▸ **Information supplied**

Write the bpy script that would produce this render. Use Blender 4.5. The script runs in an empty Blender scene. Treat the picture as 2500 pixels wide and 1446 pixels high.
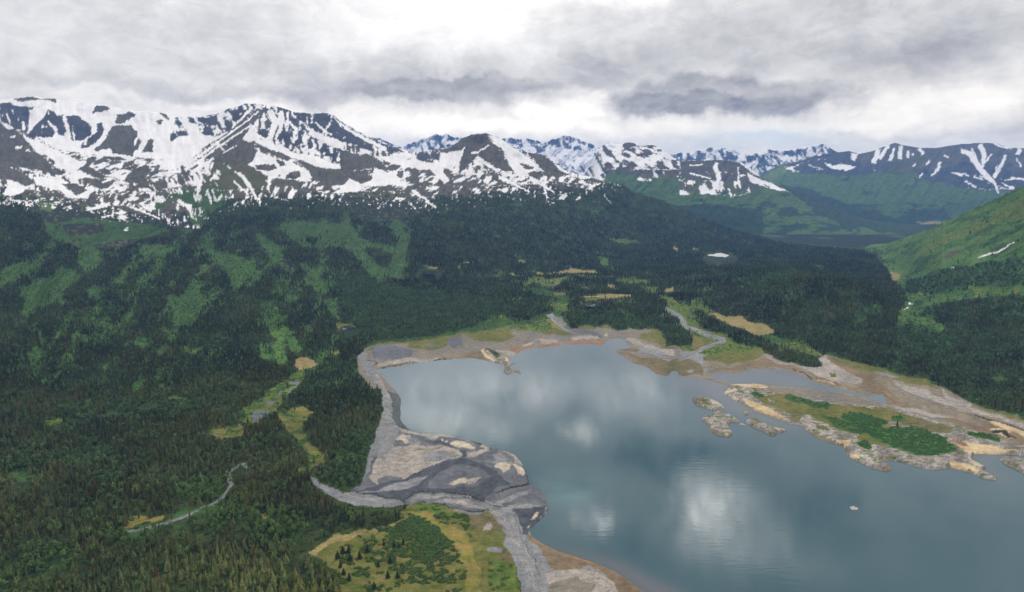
import bpy, math, random
import numpy as np
from mathutils import Vector

# ------------------------------------------------------------------ camera
SC = bpy.context.scene
COL = SC.collection
HC = 430.0                      # camera height above the lake
FPX = 1667.0                    # focal length in reference pixels (24 mm on 36 mm)
PITCH = math.radians(8.63)
CP, SP = math.cos(PITCH), math.sin(PITCH)
cam_d = bpy.data.cameras.new("camera"); cam = bpy.data.objects.new("camera", cam_d); COL.objects.link(cam)
cam.location = (0, 0, HC); cam.rotation_euler = (math.pi/2 - PITCH, 0, 0)
cam_d.sensor_width = 36; cam_d.lens = 24.0; cam_d.clip_start = 1; cam_d.clip_end = 90000
SC.camera = cam
SC.view_settings.view_transform = 'Standard'; SC.view_settings.look = 'None'
SC.view_settings.gamma = 1; SC.view_settings.exposure = 0
SC.cycles.use_denoising = True
SC.cycles.max_bounces = 5; SC.cycles.diffuse_bounces = 2; SC.cycles.glossy_bounces = 2
SC.cycles.volume_bounces = 1; SC.cycles.transparent_max_bounces = 6
SC.cycles.caustics_reflective = False; SC.cycles.caustics_refractive = False

def pdir(px, py):
    v = (723-py)/FPX; u = (px-1250)/FPX
    return u, CP+v*SP, -SP+v*CP
def xyz(px, py, Y):
    u, dy, dz = pdir(px, py); t = Y/dy
    return u*t, Y, HC+t*dz
def planeY(px, py, z=0.0):
    u, dy, dz = pdir(px, py)
    return (z-HC)/dz*dy

# ------------------------------------------------------------------ world: overcast sky
W = bpy.data.worlds.new("World"); SC.world = W; W.use_nodes = True
nt = W.node_tree; N = nt.nodes; L = nt.links; N.clear()
def nd(t, **k):
    n = N.new(t)
    for a, b in k.items(): setattr(n, a, b)
    return n
def mth(op, a, b=None, c=None, cl=False):
    n = nd('ShaderNodeMath', operation=op, use_clamp=cl)
    for i, s in enumerate((a, b, c)):
        if s is None: continue
        if isinstance(s, (int, float)): n.inputs[i].default_value = s
        else: L.new(s, n.inputs[i])
    return n.outputs[0]
tc = nd('ShaderNodeTexCoord'); sep = nd('ShaderNodeSeparateXYZ'); L.new(tc.outputs['Generated'], sep.inputs[0])
az = mth('MULTIPLY', mth('ARCTAN2', sep.outputs[0], sep.outputs[1]), 57.2958)
el = mth('MULTIPLY', mth('ARCSINE', sep.outputs[2]), 57.2958)
comb = nd('ShaderNodeCombineXYZ'); L.new(az, comb.inputs[0]); L.new(el, comb.inputs[1])
# cloud-deck coordinates (foreshortened towards the horizon)
zz = mth('ADD', mth('MAXIMUM', sep.outputs[2], 0.0), 0.10)
deck = nd('ShaderNodeCombineXYZ')
L.new(mth('DIVIDE', sep.outputs[0], zz), deck.inputs[0]); L.new(mth('DIVIDE', sep.outputs[1], zz), deck.inputs[1])
def noise(vec, scale, det=6, rough=0.55, dist=0.0, color=False):
    n = nd('ShaderNodeTexNoise'); L.new(vec, n.inputs['Vector'])
    n.inputs['Scale'].default_value = scale; n.inputs['Detail'].default_value = det
    n.inputs['Roughness'].default_value = rough; n.inputs['Distortion'].default_value = dist
    return n.outputs['Color' if color else 'Fac']
# warp of the (azimuth, elevation) coordinates
wn = noise(comb.outputs[0], 0.22, 5, 0.6, color=True)
vs = nd('ShaderNodeVectorMath', operation='SUBTRACT'); L.new(wn, vs.inputs[0]); vs.inputs[1].default_value = (.5, .5, .5)
vm = nd('ShaderNodeVectorMath', operation='MULTIPLY'); L.new(vs.outputs[0], vm.inputs[0]); vm.inputs[1].default_value = (9.0, 4.0, 0)
va = nd('ShaderNodeVectorMath', operation='ADD'); L.new(comb.outputs[0], va.inputs[0]); L.new(vm.outputs[0], va.inputs[1])
def azel(px, py):
    x, y, z = pdir(px, py)
    return math.degrees(math.atan2(x, y)), math.degrees(math.atan2(z, math.hypot(x, y)))
def blob(a, e, ra, re, amp, hard=0.0):
    s = nd('ShaderNodeVectorMath', operation='SUBTRACT'); L.new(va.outputs[0], s.inputs[0]); s.inputs[1].default_value = (a, e, 0)
    m = nd('ShaderNodeVectorMath', operation='MULTIPLY'); L.new(s.outputs[0], m.inputs[0]); m.inputs[1].default_value = (1/ra, 1/re, 0)
    l = nd('ShaderNodeVectorMath', operation='LENGTH'); L.new(m.outputs[0], l.inputs[0])
    r = nd('ShaderNodeMapRange', interpolation_type='SMOOTHSTEP'); L.new(l.outputs['Value'], r.inputs[0])
    r.inputs[1].default_value = hard; r.inputs[2].default_value = 1.0; r.inputs[3].default_value = amp; r.inputs[4].default_value = 0.0
    return r.outputs[0]
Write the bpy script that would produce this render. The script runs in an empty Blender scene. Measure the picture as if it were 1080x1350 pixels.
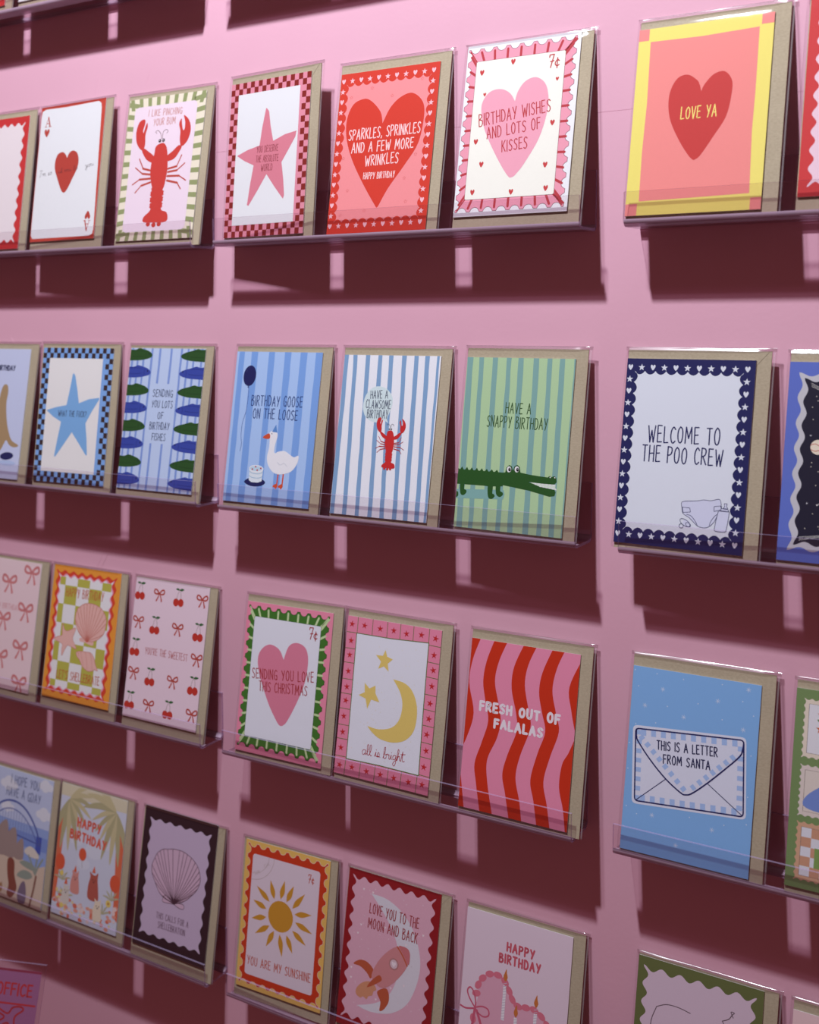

▸ **Task to complete**
Without the pictures, write out every entry precisely as it appears.

▸ **Exercise answer**
Write the bpy script that would produce this render. Use Blender 4.5. The script runs in an empty Blender scene. Treat the picture as 2500 pixels wide and 1446 pixels high.
import bpy, math, random
import numpy as np
from mathutils import Vector

# ------------------------------------------------------------------ camera
SC = bpy.context.scene
COL = SC.collection
HC = 430.0                      # camera height above the lake
FPX = 1667.0                    # focal length in reference pixels (24 mm on 36 mm)
PITCH = math.radians(8.63)
CP, SP = math.cos(PITCH), math.sin(PITCH)
cam_d = bpy.data.cameras.new("camera"); cam = bpy.data.objects.new("camera", cam_d); COL.objects.link(cam)
cam.location = (0, 0, HC); cam.rotation_euler = (math.pi/2 - PITCH, 0, 0)
cam_d.sensor_width = 36; cam_d.lens = 24.0; cam_d.clip_start = 1; cam_d.clip_end = 90000
SC.camera = cam
SC.view_settings.view_transform = 'Standard'; SC.view_settings.look = 'None'
SC.view_settings.gamma = 1; SC.view_settings.exposure = 0
SC.cycles.use_denoising = True
SC.cycles.max_bounces = 5; SC.cycles.diffuse_bounces = 2; SC.cycles.glossy_bounces = 2
SC.cycles.volume_bounces = 1; SC.cycles.transparent_max_bounces = 6
SC.cycles.caustics_reflective = False; SC.cycles.caustics_refractive = False

def pdir(px, py):
    v = (723-py)/FPX; u = (px-1250)/FPX
    return u, CP+v*SP, -SP+v*CP
def xyz(px, py, Y):
    u, dy, dz = pdir(px, py); t = Y/dy
    return u*t, Y, HC+t*dz
def planeY(px, py, z=0.0):
    u, dy, dz = pdir(px, py)
    return (z-HC)/dz*dy

# ------------------------------------------------------------------ world: overcast sky
W = bpy.data.worlds.new("World"); SC.world = W; W.use_nodes = True
nt = W.node_tree; N = nt.nodes; L = nt.links; N.clear()
def nd(t, **k):
    n = N.new(t)
    for a, b in k.items(): setattr(n, a, b)
    return n
def mth(op, a, b=None, c=None, cl=False):
    n = nd('ShaderNodeMath', operation=op, use_clamp=cl)
    for i, s in enumerate((a, b, c)):
        if s is None: continue
        if isinstance(s, (int, float)): n.inputs[i].default_value = s
        else: L.new(s, n.inputs[i])
    return n.outputs[0]
tc = nd('ShaderNodeTexCoord'); sep = nd('ShaderNodeSeparateXYZ'); L.new(tc.outputs['Generated'], sep.inputs[0])
az = mth('MULTIPLY', mth('ARCTAN2', sep.outputs[0], sep.outputs[1]), 57.2958)
el = mth('MULTIPLY', mth('ARCSINE', sep.outputs[2]), 57.2958)
comb = nd('ShaderNodeCombineXYZ'); L.new(az, comb.inputs[0]); L.new(el, comb.inputs[1])
# cloud-deck coordinates (foreshortened towards the horizon)
zz = mth('ADD', mth('MAXIMUM', sep.outputs[2], 0.0), 0.10)
deck = nd('ShaderNodeCombineXYZ')
L.new(mth('DIVIDE', sep.outputs[0], zz), deck.inputs[0]); L.new(mth('DIVIDE', sep.outputs[1], zz), deck.inputs[1])
def noise(vec, scale, det=6, rough=0.55, dist=0.0, color=False):
    n = nd('ShaderNodeTexNoise'); L.new(vec, n.inputs['Vector'])
    n.inputs['Scale'].default_value = scale; n.inputs['Detail'].default_value = det
    n.inputs['Roughness'].default_value = rough; n.inputs['Distortion'].default_value = dist
    return n.outputs['Color' if color else 'Fac']
# warp of the (azimuth, elevation) coordinates
wn = noise(comb.outputs[0], 0.22, 5, 0.6, color=True)
vs = nd('ShaderNodeVectorMath', operation='SUBTRACT'); L.new(wn, vs.inputs[0]); vs.inputs[1].default_value = (.5, .5, .5)
vm = nd('ShaderNodeVectorMath', operation='MULTIPLY'); L.new(vs.outputs[0], vm.inputs[0]); vm.inputs[1].default_value = (9.0, 4.0, 0)
va = nd('ShaderNodeVectorMath', operation='ADD'); L.new(comb.outputs[0], va.inputs[0]); L.new(vm.outputs[0], va.inputs[1])
def azel(px, py):
    x, y, z = pdir(px, py)
    return math.degrees(math.atan2(x, y)), math.degrees(math.atan2(z, math.hypot(x, y)))
def blob(a, e, ra, re, amp, hard=0.0):
    s = nd('ShaderNodeVectorMath', operation='SUBTRACT'); L.new(va.outputs[0], s.inputs[0]); s.inputs[1].default_value = (a, e, 0)
    m = nd('ShaderNodeVectorMath', operation='MULTIPLY'); L.new(s.outputs[0], m.inputs[0]); m.inputs[1].default_value = (1/ra, 1/re, 0)
    l = nd('ShaderNodeVectorMath', operation='LENGTH'); L.new(m.outputs[0], l.inputs[0])
    r = nd('ShaderNodeMapRange', interpolation_type='SMOOTHSTEP'); L.new(l.outputs['Value'], r.inputs[0])
    r.inputs[1].default_value = hard; r.inputs[2].default_value = 1.0; r.inputs[3].default_value = amp; r.inputs[4].default_value = 0.0
    return r.outputs[0]
Write the bpy script that would produce this render. The script runs in an empty Blender scene. Measure the picture as if it were 1080x1350 pixels.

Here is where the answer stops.